He finally met the mother leaving fans with mixed feelings about the finale

State Hornet Staff

Monday night, CBS concluded How I Met Your Mother’s legendary nine-season streak with a finale that shook viewers off their feet.

Season nine built up audiences to believe that the always unpredictable sitcom was going to finish with an expected ending, which was far from the case. It was one the most tear-inducing conclusions, given it is a comedy.

Fans of former womanizer Barney Stinson and globe-trotting reporter Robin Scherbatsky were delighted in the previous episode when they were married, but did not expect the couple would divorce after just three short years.

What further outraged viewers was the theory of the mother dying confirmed after nine seasons of waiting for lovelorn Ted Mosby to finally meet her, marry her and live happily ever after. However, nothing was out of the blue if one were to notice all the hints planted throughout the seasons.

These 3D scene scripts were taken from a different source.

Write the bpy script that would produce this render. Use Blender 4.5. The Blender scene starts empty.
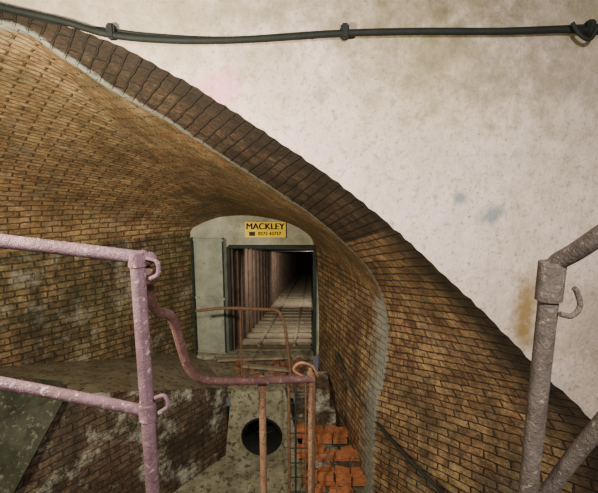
import bpy, bmesh, math, random
from mathutils import Vector, Matrix
random.seed(4)
# All coordinates are metres. x right, y into the tunnel, z up. Camera eye is the origin.
def XZ(s,Y,m=100.):
    """'x,z x,z ..' (cm or mm) at depth(s) Y -> list of world points"""
    r=[]
    for i,t in enumerate(s.split()):
        x,z=t.split(','); y=Y[i] if isinstance(Y,(list,tuple)) else Y
        r.append((int(x)/m,y,int(z)/m))
    return r

def link(o):
    bpy.context.scene.collection.objects.link(o); return o
def empty(name,loc=(0,0,0)):
    e=bpy.data.objects.new(name,None); e.empty_display_size=.1; e.location=loc; link(e); return e
def mesh(name,verts,faces,mat=None,parent=None,uvs=None,smooth=False,uv2=None):
    me=bpy.data.meshes.new(name); me.from_pydata([tuple(v) for v in verts],[],faces)
    if uvs:
        uv=me.uv_layers.new(name='UVMap')
        for l in me.loops: uv.data[l.index].uv=uvs[l.vertex_index]
    if uv2:
        uv=me.uv_layers.new(name='edge')
        for l in me.loops: uv.data[l.index].uv=uv2[l.vertex_index]
    me.update()
    if smooth:
        for p in me.polygons: p.use_smooth=True
    o=bpy.data.objects.new(name,me); link(o)
    if mat: me.materials.append(mat)
    if parent: o.parent=parent
    return o
def tube(name,pts,r,mat,parent=None,smooth=True,res=6):
    cu=bpy.data.curves.new(name,'CURVE'); cu.dimensions='3D'; cu.bevel_depth=r; cu.bevel_resolution=res; cu.use_fill_caps=True
    if smooth and len(pts)>2:
        pts=catmull([Vector(p) for p in pts],6)
    s=cu.splines.new('POLY'); s.points.add(len(pts)-1)
    for i,p in enumerate(pts): s.points[i].co=(p[0],p[1],p[2],1)
    s.use_smooth=True
    o=bpy.data.objects.new(name,cu); link(o); cu.materials.append(mat)
    dg=bpy.context.evaluated_depsgraph_get(); dg.update()
    me=bpy.data.meshes.new_from_object(o.evaluated_get(dg)); me.name=name
    bpy.data.objects.remove(o)
    o=bpy.data.objects.new(name,me); link(o)
    for p in me.polygons: p.use_smooth=True
    if not me.materials: me.materials.append(mat)
    if parent: o.parent=parent
    return o
def catmull(p,n):
    out=[]
    q=[2*p[0]-p[1]]+list(p)+[2*p[-1]-p[-2]]
    for i in range(1,len(q)-2):
        for k in range(n):
            t=k/n
            out.append(.5*((2*q[i])+(-q[i-1]+q[i+1])*t+(2*q[i-1]-5*q[i]+4*q[i+1]-q[i+2])*t*t+(-q[i-1]+3*q[i]-3*q[i+1]+q[i+2])*t**3))
    out.append(p[-1]); return out
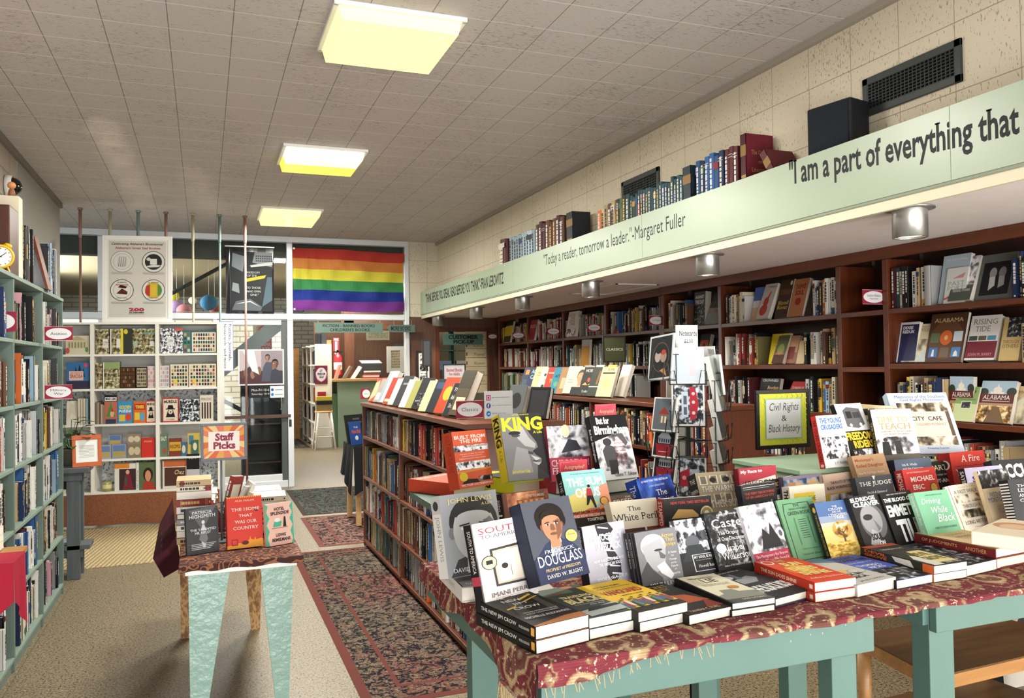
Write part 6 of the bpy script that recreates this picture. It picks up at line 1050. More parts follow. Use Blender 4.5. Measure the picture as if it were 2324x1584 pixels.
stand('photo paperback of a lone seated figure with a crimson lower half', (1252, 1092), (1345, 1082), (1240, 967), 1.165, .02, '#a8324a', [r_(0, .42, 1, 1, 'street'), p_('#33343c', .3, .5, .5, .75, .7, .72, .8, .55), e_(.45, .9, .1, .12, '#e6ddb8'), t_('CHILDREN of', .04, .26, .96, .38, '#f4e4e8', 's'), t_('FREEDOM', .04, .12, .9, .24, '#f4e4e8', 's')], group=FB, lean=12, W=0.152)
stand('black topped photo paperback with slanting white title lettering', (1368, 1092), (1450, 1082), (1338, 945), 1.165, .03, '#b9bcbe', [r_(0, 0, 1, .72, 'street'), p_('#141517', 0, .6, 0, 1, 1, 1, 1, .78), r_(0, 0, 1, .14, '#e8e8e8'), p_('#4a4b4e', .2, .2, .16, .45, .3, .55, .5, .5, .52, .2), e_(.33, .58, .12, .06, '#3a3b3e'), p_('#2a2b2e', .26, .08, .28, .3, .5, .3, .48, .08), p_('#55565a', .6, .7, .75, .76, .9, .55, .82, .5), t_('But for', .14, .86, .5, .97, '#f6f6f4', 'B'), t_('Birmingham', .04, .66, .98, .84, '#f6f6f4', 'B')]+[t_(s, .5, v, .8, v+.03, '#a83a34') for s, v in (('The Local', .6), ('and National', .54), ('Movements', .48), ('in the', .42), ('Civil', .36), ('Rights', .3), ('Struggle', .24))]+[t_('Glenn T. Eskew', .36, .04, .96, .1, '#6a6a6c', 'b')], [t_('But for Birmingham', .25, .3, .75, .8, '#f0f0f0', 'bv')], spine='#141517', group=FB, lean=12, W=0.152)
def card(label, px0, py0, px1, py1, dist, items, col, cat='sign', name='paper_sign', group=None, th=.003, zf=1.105):
    """an upright card square to the room front, at a set distance along Y"""
    o = flatsign(name, label, cat, (px0, py0), (px1, py1), dist, items, col, th, group=group); d = zf-o.location.z; G().box(.02, .0035, d, .04, .0055, .01, M('#d8d8d8', .3)).build('holder_strip', o); return o
card('coral autographed card standing above the black topped photo book', 1350, 918, 1398, 948, 2.60, [r_(.06, .08, .07, .9, '#f0a0a0'), r_(.06, .88, .6, .9, '#f0a0a0'), t_('Autographed!', .2, .3, .9, .62, '#f4d8a8', 'i')], '#c8485a', group='autographed cards')
card('coral autographed card in front of the crimson half photo book', 1268, 1046, 1333, 1074, 2.245, [r_(.06, .08, .07, .9, '#f0a0a0'), r_(.06, .86, .6, .88, '#f0a0a0'), t_('Autographed!', .18, .3, .9, .65, '#f4d8a8', 'i')], '#c03a4a', group='autographed cards', zf=1.0)
flat(['yellow spined hardback under the huge yellow lettered one, upper copy'][:1], (1165, 1124), (1262, 1108), 1.105, .055, .24, '#2f3033', [t_('KING', .1, .7, .9, .9, '#f2ec3a', 'B')], [t_('KING', .2, .5, .8, .95, '#17171a', 'Bv')], spine='#e6dd33', hard=True, group=FB)
flat(['orange red paperback lying under the standing orange red one'], (1030, 1128), (1110, 1112), 1.105, .045, .225, '#c95a3c', [t_('BUILT FROM', .1, .8, .9, .9, '#f4ece4', 'b')], (), spine='#b5432c', group=FB)
flat(['pale paged hardback stack under the black topped photo book'], (1360, 1124), (1450, 1112), 1.105, .055, .235, '#d9d9d4', (), (), spine='#2a2b2e', hard=True, group=FB)
flat(['thin crimson paperback lying under the crimson half photo book'], (1262, 1122), (1345, 1112), 1.105, .055, .23, '#a8324a', (), (), group=FB)
stand('brown portrait hardback of barn wood half hidden behind the grey one', (1150, 1215), (1255, 1200), (1138, 1118), S_, .04, '#5a3320', [r_(.1, .3, 1, .98, 'warm'), r_(.3, .4, .9, .8, '#7d4a22')]+[r_(.34+.12*i, .42, .4+.12*i, .78, '#b5763a') for i in range(5)]+[t_('EDMUND PETTUS BRIDGE', .36, .84, .9, .9, '#d8b08a')], [t_('John', .3, .75, .7, .92, '#e8e4dc', 'v'), t_('LEWIS', .2, .35, .8, .7, '#f0ece4', 'Bv')], spine='#1d1613', hard=True, group=FB, lean=14, W=0.16, sink=2)
stand('turquoise and yellow paperback with a walking figure in a red jacket', (1302, 1208), (1400, 1196), (1266, 1074), S_, .03, '#8fc9c4', [r_(0, 0, 1, .34, '#d86a4a'), p_('#e8d87a', 0, .3, 0, .55, .5, .7, .7, .4, .3, .3), p_('#e89a7a', .7, .3, 1, .4, 1, .75, .8, .7), t_('THE SUM', .08, .73, .92, .88, '#f8faf8', 'B'), t_('OF US', .22, .53, .8, .7, '#f8faf8', 'B'), p_('#b03a3a', .46, .56, .5, .68, .6, .68, .62, .54), e_(.56, .72, .035, .028, '#2a1a14'), p_('#1f1f24', .47, .56, .42, .4, .46, .4, .54, .5, .6, .34, .64, .35, .61, .55), e_(.84, .44, .1, .075, '#1f1b18'), e_(.84, .44, .085, .064, '#d0a050'), r_(0, .0, 1, .2, '#23201c'), t_('WHAT RACISM COSTS EVERYONE', .06, .26, .96, .31, '#2a1e16', 'b'), t_('AND HOW WE CAN PROSPER', .06, .205, .96, .25, '#f4ece0', 'b'), t_('TOGETHER', .36, .13, .74, .18, '#f4ece0', 'b'), t_('A book for every American.', .2, .93, .9, .955, '#2a4a48')], [t_('THE SUM OF US', .25, .4, .75, .9, '#f0f0f0', 'v')], spine='#17171a', group=FB, lean=15, W=0.15, sink=1)
stand('orange graphic book peeking between portrait and tie books', (1312, 1250), (1400, 1240), (1300, 1178), S_-.03, .02, '#d86a34', [p_('#c0481f', .2, .2, .5, .95, .8, .9, .6, .2), p_('#2a3a2e', .5, .5, .8, .8, 1, .6, 1, .2), t_('HOW', .02, .3, .2, .6, '#f4ece0', 'B')], group=FB, lean=15, sink=2)
stand('brown topped hardback behind the cream one, its title just showing', (1395, 1205), (1478, 1198), (1381, 1126), S_+.005, .025, '#5a4a3e', [t_('THE', .42, .9, .58, .94, '#e8e0d4', 's'), t_('FREEDOM', .1, .76, .92, .87, '#e8e0d4', 's')], group=FB, lean=15, sink=2)
stand('cream hardback with a plain black serif title', (1402, 1232), (1510, 1222), (1381, 1142), S_-.02, .03, '#e9e3cb', [t_('The', .34, .72, .62, .84, '#23211d', 's'), t_('White Peril', .02, .48, .96, .66, '#23211d', 's'), r_(.0, 0, .62, .28, '#4a2a24'), r_(.66, 0, 1, .28, '#7a3a2c')], group=FB, lean=15, W=0.16, sink=1)
stand('deep blue hardback with swirling night colours', (1468, 1172), (1545, 1160), (1442, 1090), S_+.03, .045, '#1f3a8a', [r_(0, 0, 1, .95, 'blue'), t_('#1 NEW YORK TIMES BESTSELLER', .12, .86, .9, .92, '#e8ecf8', 'b'), t_('A NEW ORIGIN STORY', .3, .72, .75, .77, '#e8ecf8'), t_('The', .45, .46, .75, .62, '#f4f4f8', 's'), t_('1619 Project', .1, .22, .9, .4, '#f4f4f8', 's')], [t_('The 1619', .25, .5, .75, .92, '#e8ecf8', 'sv')], hard=True, group=FB, lean=15, W=0.165, sink=2)
stand('black and red paperback with a gold seal and knocked out capitals', (1512, 1232), (1622, 1220), (1504, 1128), S_-.025, .035, '#23211f', [p_('#b8965a', .15, .55, .3, .75, .6, .72, .75, .55), r_(.06, .1, .72, .5, '#b8302e'), t_('NEW YORK TIMES BESTSELLER', .15, .86, .95, .92, '#c84a44', 'b'), t_('STAMPED', .1, .3, .68, .48, '#f2ece4', 'B'), t_('FROM', .36, .12, .66, .26, '#f2ece4', 'B'), e_(.88, .62, .13, .16, '#d8cc94'), e_(.88, .62, .11, .13, '#8a8258'), e_(.88, .62, .05, .06, '#e6dcae')], [t_('STAMPED FROM', .2, .3, .8, .95, '#e8c8b8', 'bv')], spine='#8a1f22', group=FB, lean=15, W=0.155, sink=1)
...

The pilot episode began by portraying Robin in an almost-angelic light even though Ted started off by telling his kids that he was going to tell them how he met their mother. Since episode one, there has been more emphasis on Ted’s obsession over Robin as opposed to the mother.

Later in the seasons, model couple Lily Aldrin and Marshall Eriksen made lifelong bets on whether or not Ted would end up with Robin. Lily kept asking if Marshall had given up on the chances of Ted and Robin, to which he kept insisting to wait longer, even when Robin and Barney were engaged.

Ted always mentioned Tracy McConnell in past, never present tense, especially in the episode where she sang Louis Armstrong’s “La Vie en Rose”. I don’t think it ever occured to anyone also that the scene with his kids in season 9 was filmed since the beginning, meaning everything was planned since episode one.

Although the show is called How I Met Your Mother, it was obvious that writers, Craig Bays and Carter Thomas, used the promise of Ted meeting the mother as a tactic to make audiences believe the ending is all smiles and giggles. Otherwise, it would have been called How I Met and Lived Happily Forever With Your Mom.

As the sitcom displayed time and time again, the writers were not afraid to travel a darker path, like Robin’s infertility or when Marshall’s father died right when the episode promised to end in a cheerful tone. This made the show always feel unpredictable, because you would never know if an episode is going to keep you consistently laughing or leave wide- eyed and jaw open.

Barney’s return to his promiscuous nature proved not everyone’s true love is necessarily a partner. It was refreshing to have the man who slept with hundreds of women find out the one girl he would give anything and everything to was his newborn daughter Ellie, a scene worth rewatching over and over again.

There was a point in the show where Robin and Ted both said they would marry each other if they were 40 and still single. Barney and Robin divorced after just three years and the mother lost her battle with her sickness, leaving a door of opportunity for their agreement, which is more than just coincidence.

Ted’s in depth detail with the story as justification for asking Robin out at first seemed like a wild card, until realizing Ted put a lot of emphasis towards Robin in his story, even when he was dating other people. This could not have been a bigger red flag that Tracy was meant to die with Robin consistently a priority for Ted in every season.

The finale felt more realistic than other cheesy sitcom endings because it used the death of Ted’s wife as a parallel to the death of Tracy’s boyfriend.

How I Met Your Mother is palpable proof that life is a journey, not a destination. A happy finale would have meant closure, which is never what the show was about.